(Stored records)
▼▼▼

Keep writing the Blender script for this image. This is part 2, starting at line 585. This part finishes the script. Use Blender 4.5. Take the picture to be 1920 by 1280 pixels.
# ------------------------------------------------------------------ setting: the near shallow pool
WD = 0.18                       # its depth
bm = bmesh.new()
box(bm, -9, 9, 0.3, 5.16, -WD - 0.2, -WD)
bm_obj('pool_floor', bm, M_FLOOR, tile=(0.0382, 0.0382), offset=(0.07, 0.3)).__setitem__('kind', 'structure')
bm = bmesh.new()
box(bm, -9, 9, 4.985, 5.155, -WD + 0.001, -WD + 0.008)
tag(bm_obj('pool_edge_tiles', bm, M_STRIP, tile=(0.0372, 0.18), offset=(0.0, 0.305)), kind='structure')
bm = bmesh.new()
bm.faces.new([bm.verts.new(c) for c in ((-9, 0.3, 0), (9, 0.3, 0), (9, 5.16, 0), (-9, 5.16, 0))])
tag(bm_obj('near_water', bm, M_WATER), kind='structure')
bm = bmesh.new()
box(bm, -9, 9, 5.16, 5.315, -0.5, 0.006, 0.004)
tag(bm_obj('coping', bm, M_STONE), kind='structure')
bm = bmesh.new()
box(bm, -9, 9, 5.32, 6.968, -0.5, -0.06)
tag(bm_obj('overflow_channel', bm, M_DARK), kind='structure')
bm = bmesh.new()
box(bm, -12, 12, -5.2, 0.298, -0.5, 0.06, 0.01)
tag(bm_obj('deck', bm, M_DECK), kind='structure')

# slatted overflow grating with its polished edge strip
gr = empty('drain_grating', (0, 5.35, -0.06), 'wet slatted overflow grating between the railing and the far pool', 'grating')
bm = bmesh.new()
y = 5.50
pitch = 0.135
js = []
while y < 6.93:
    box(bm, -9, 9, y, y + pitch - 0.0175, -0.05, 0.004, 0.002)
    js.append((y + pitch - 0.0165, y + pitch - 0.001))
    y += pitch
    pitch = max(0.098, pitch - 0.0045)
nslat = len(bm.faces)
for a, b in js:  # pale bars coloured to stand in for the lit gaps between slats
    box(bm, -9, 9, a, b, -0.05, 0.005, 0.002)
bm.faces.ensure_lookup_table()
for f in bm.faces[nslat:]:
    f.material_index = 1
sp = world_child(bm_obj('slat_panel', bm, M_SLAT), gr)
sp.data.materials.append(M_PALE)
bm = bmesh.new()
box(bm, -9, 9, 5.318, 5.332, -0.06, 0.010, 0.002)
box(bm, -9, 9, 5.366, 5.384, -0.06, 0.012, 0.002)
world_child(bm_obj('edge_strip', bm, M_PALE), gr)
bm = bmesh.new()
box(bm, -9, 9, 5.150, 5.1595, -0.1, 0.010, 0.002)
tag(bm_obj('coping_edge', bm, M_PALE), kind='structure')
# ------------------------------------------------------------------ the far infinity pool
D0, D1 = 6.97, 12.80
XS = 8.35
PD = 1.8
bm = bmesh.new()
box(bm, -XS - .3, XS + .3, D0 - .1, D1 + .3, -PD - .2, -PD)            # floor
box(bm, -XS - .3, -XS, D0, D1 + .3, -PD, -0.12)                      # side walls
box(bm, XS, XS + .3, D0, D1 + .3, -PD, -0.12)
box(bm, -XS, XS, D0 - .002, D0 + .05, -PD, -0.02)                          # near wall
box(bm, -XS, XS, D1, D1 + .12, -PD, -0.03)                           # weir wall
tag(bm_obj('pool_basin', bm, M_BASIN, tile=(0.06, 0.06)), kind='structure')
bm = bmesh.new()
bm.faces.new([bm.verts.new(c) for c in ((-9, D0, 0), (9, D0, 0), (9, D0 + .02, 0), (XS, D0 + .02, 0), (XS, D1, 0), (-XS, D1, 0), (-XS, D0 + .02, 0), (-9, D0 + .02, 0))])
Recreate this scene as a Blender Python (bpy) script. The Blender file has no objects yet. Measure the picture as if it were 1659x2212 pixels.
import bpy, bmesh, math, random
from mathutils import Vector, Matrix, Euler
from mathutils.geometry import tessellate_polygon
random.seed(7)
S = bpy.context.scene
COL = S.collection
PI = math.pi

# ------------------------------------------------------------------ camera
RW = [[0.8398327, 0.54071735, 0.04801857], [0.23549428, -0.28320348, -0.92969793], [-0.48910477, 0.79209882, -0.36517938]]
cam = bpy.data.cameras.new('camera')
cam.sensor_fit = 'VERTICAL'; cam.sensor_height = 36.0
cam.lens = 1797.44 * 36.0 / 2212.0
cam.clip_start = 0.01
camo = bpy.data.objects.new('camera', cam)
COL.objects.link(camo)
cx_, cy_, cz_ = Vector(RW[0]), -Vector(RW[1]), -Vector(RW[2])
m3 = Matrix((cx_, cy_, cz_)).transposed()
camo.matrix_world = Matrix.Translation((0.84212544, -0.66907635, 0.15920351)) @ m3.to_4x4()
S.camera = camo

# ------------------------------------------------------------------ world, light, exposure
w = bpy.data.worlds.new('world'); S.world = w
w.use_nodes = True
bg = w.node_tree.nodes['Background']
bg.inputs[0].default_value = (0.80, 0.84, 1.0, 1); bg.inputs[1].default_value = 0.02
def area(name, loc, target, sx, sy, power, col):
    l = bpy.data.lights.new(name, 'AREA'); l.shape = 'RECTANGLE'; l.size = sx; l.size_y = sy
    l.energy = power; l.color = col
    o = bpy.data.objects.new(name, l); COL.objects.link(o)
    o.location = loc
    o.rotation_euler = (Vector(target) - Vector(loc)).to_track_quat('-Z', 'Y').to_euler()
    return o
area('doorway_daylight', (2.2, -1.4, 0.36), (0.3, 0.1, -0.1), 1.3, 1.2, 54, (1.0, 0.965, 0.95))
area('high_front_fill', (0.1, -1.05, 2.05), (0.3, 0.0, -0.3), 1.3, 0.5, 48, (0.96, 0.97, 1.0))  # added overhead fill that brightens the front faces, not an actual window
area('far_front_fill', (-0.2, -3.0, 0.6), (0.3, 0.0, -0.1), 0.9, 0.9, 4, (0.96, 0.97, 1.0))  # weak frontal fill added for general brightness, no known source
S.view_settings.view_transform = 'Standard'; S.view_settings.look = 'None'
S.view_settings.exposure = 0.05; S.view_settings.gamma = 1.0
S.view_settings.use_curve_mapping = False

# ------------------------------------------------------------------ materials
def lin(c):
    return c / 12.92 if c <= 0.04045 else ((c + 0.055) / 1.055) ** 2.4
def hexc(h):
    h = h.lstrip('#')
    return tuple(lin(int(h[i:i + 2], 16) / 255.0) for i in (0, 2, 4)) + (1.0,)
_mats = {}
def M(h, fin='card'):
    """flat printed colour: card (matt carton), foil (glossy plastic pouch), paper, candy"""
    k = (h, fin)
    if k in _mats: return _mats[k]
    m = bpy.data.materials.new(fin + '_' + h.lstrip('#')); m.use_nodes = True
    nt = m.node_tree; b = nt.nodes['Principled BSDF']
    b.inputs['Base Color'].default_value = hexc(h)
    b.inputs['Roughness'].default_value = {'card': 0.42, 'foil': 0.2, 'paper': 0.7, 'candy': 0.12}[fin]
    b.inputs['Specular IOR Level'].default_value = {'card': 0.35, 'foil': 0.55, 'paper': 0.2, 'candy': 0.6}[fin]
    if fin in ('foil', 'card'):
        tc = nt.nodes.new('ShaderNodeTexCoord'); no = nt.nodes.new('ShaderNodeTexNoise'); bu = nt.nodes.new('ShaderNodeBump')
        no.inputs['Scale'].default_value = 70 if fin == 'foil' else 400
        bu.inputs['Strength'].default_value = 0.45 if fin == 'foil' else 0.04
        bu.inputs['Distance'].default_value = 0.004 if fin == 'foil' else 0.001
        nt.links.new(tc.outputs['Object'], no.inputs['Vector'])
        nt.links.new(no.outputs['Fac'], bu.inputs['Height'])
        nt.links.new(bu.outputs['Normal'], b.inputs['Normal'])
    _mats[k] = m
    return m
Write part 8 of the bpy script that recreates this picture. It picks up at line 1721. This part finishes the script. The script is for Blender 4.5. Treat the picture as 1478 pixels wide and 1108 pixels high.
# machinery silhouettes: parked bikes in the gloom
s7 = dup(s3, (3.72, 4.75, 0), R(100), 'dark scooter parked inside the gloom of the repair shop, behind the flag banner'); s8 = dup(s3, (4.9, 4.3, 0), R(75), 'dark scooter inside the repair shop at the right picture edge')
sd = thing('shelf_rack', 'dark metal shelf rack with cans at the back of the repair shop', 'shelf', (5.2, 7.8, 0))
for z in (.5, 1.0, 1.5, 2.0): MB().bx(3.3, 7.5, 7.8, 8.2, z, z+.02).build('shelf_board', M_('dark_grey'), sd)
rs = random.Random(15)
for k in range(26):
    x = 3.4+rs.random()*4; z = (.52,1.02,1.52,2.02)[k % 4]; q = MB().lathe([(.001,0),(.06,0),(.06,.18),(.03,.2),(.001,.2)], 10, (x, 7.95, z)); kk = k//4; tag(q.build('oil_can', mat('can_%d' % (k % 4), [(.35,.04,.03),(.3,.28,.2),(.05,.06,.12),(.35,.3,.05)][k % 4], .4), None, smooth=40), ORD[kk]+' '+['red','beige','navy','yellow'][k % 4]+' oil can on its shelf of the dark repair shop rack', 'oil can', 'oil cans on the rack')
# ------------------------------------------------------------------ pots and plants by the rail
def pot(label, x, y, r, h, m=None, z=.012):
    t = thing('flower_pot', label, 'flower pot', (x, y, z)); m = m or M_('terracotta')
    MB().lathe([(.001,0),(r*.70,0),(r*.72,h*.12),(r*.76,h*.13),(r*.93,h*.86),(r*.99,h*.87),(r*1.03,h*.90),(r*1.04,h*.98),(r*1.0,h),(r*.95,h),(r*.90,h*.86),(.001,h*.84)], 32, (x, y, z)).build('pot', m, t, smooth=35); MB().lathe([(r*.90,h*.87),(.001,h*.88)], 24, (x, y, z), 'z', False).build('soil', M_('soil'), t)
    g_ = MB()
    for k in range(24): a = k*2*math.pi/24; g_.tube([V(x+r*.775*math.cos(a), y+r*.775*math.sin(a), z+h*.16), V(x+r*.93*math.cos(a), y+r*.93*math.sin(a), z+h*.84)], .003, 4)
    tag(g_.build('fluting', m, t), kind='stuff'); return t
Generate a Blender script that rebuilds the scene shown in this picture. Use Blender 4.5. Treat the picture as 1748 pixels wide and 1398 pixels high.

▲▲▲

§ What is being asked
Output exactly those lines that lie from the line with "Recreate this scene" through the line with "PI = math.pi", with both of those lines included.

§ Task output
Recreate this scene as a Blender Python (bpy) script. The Blender file has no objects yet. Measure the picture as if it were 1659x2212 pixels.
import bpy, bmesh, math, random
from mathutils import Vector, Matrix, Euler
from mathutils.geometry import tessellate_polygon
random.seed(7)
S = bpy.context.scene
COL = S.collection
PI = math.pi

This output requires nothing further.